OBAMA: And unlike Mitt Romney, I'm actually proud to talk about what's in it.

(SOUNDBITE OF APPLAUSE)

FRATTO: Now, hold on.

KEITH: Fratto pauses the video again. The president is holding up a blue booklet his campaign started distributing last week. Fratto points out that Mitt Romney has a plan too - a 59-point plan he was finally able to condense to five, that he recites whenever he gets a chance.

FRATTO: This is a 16-page glossy brochure. Compared to Mitt Romney's 59, 59-point plan, a glossy brochure is - I don't think it stacks up.

KEITH: As part of his plan, the president says he will cut the deficit by $4 trillion.

OBAMA: We're going to do it in a balanced way, by cutting spending we don't need, but by also asking the wealthiest Americans to pay a little bit more...

(SOUNDBITE OF CHEERS)

OBAMA: ...so we can invest in research, invest in technology, those things that keep new jobs and businesses coming to America.

FRATTO: They're like all worthy things, right? Education, research - all good things. But if you just listen to this formulation again: cut the deficit, pay taxes, but then we're going to spend it. So that's not cutting the deficit.

KEITH: Fratto isn't convinced the math adds up. Then the speech moves on to talk about defense. The president points out that Romney didn't mention the war in Afghanistan in his convention speech and didn't talk about the nation's veterans in the debate focused on national security.

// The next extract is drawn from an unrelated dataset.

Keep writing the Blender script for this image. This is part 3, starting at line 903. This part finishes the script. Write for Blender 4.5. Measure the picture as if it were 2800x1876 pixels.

OBAMA: He didn't say a word about them. Now, he may write off half the country as victims behind closed doors. But the men and women and their families who have served this country so bravely, they deserve better from somebody who is applying to be commander in chief.

(SOUNDBITE OF APPLAUSE)

FRATTO: It's a real cheap shot.

KEITH: Again, Republican strategist, Tony Fratto.

FRATTO: The president should know better because he had to deal with those kinds of attacks when he was running for president back in 2008.

KEITH: That gets to Fratto's largest complaint with the president's stump speech. It isn't about the facts, as much as it is the tone. Fratto says he wonders what happened to the president who in his inaugural address talked about putting aside petty partisan differences.

This afternoon on ALL THINGS CONSIDERED, we'll watch a Romney stump speech with a Democratic strategist.

Tamara Keith, NPR News, Washington.

(SOUNDBITE OF MUSIC)

MONTAGNE: You're listening to MORNING EDITION from NPR News.